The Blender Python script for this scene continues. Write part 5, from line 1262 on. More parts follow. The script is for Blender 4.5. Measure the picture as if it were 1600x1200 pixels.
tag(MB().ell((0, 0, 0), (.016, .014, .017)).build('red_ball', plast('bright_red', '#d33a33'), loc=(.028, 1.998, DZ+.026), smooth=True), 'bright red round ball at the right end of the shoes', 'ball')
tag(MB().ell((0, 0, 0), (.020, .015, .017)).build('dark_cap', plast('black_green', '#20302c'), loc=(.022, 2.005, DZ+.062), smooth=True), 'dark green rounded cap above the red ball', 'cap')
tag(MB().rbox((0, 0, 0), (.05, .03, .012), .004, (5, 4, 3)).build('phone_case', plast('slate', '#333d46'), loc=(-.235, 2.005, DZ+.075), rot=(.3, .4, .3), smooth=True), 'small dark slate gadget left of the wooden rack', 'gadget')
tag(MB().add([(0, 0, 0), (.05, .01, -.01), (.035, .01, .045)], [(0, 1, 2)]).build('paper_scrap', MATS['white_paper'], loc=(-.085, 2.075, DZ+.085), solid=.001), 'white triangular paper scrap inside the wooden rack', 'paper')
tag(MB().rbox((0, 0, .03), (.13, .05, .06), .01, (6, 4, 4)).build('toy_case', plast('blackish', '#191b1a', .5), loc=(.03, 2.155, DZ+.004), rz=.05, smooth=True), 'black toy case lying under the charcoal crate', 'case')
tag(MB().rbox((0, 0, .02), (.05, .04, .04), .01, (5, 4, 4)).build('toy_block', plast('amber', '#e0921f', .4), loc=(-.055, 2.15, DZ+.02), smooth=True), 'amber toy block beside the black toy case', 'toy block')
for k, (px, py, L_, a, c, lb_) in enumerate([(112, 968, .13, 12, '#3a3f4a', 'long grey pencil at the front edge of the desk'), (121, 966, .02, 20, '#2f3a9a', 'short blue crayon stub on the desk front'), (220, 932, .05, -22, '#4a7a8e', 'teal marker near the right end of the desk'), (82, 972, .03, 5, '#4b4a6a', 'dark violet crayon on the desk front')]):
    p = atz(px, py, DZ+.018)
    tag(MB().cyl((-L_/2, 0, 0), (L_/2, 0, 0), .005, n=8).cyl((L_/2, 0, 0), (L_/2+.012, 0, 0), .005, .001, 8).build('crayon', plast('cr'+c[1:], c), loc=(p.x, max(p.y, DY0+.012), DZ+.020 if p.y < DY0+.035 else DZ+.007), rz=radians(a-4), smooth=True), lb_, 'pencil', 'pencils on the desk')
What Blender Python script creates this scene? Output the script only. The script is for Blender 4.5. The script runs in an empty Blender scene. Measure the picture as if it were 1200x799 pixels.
====
• **Aim**:
Repeat the data in its entirety, character for character.

• **Completed exercise**:
The Blender Python script for this scene continues. Write part 5, from line 1262 on. More parts follow. The script is for Blender 4.5. Measure the picture as if it were 1600x1200 pixels.
tag(MB().ell((0, 0, 0), (.016, .014, .017)).build('red_ball', plast('bright_red', '#d33a33'), loc=(.028, 1.998, DZ+.026), smooth=True), 'bright red round ball at the right end of the shoes', 'ball')
tag(MB().ell((0, 0, 0), (.020, .015, .017)).build('dark_cap', plast('black_green', '#20302c'), loc=(.022, 2.005, DZ+.062), smooth=True), 'dark green rounded cap above the red ball', 'cap')
tag(MB().rbox((0, 0, 0), (.05, .03, .012), .004, (5, 4, 3)).build('phone_case', plast('slate', '#333d46'), loc=(-.235, 2.005, DZ+.075), rot=(.3, .4, .3), smooth=True), 'small dark slate gadget left of the wooden rack', 'gadget')
tag(MB().add([(0, 0, 0), (.05, .01, -.01), (.035, .01, .045)], [(0, 1, 2)]).build('paper_scrap', MATS['white_paper'], loc=(-.085, 2.075, DZ+.085), solid=.001), 'white triangular paper scrap inside the wooden rack', 'paper')
tag(MB().rbox((0, 0, .03), (.13, .05, .06), .01, (6, 4, 4)).build('toy_case', plast('blackish', '#191b1a', .5), loc=(.03, 2.155, DZ+.004), rz=.05, smooth=True), 'black toy case lying under the charcoal crate', 'case')
tag(MB().rbox((0, 0, .02), (.05, .04, .04), .01, (5, 4, 4)).build('toy_block', plast('amber', '#e0921f', .4), loc=(-.055, 2.15, DZ+.02), smooth=True), 'amber toy block beside the black toy case', 'toy block')
for k, (px, py, L_, a, c, lb_) in enumerate([(112, 968, .13, 12, '#3a3f4a', 'long grey pencil at the front edge of the desk'), (121, 966, .02, 20, '#2f3a9a', 'short blue crayon stub on the desk front'), (220, 932, .05, -22, '#4a7a8e', 'teal marker near the right end of the desk'), (82, 972, .03, 5, '#4b4a6a', 'dark violet crayon on the desk front')]):
    p = atz(px, py, DZ+.018)
    tag(MB().cyl((-L_/2, 0, 0), (L_/2, 0, 0), .005, n=8).cyl((L_/2, 0, 0), (L_/2+.012, 0, 0), .005, .001, 8).build('crayon', plast('cr'+c[1:], c), loc=(p.x, max(p.y, DY0+.012), DZ+.020 if p.y < DY0+.035 else DZ+.007), rz=radians(a-4), smooth=True), lb_, 'pencil', 'pencils on the desk')
What Blender Python script creates this scene? Output the script only. The script is for Blender 4.5. The script runs in an empty Blender scene. Measure the picture as if it were 1200x799 pixels.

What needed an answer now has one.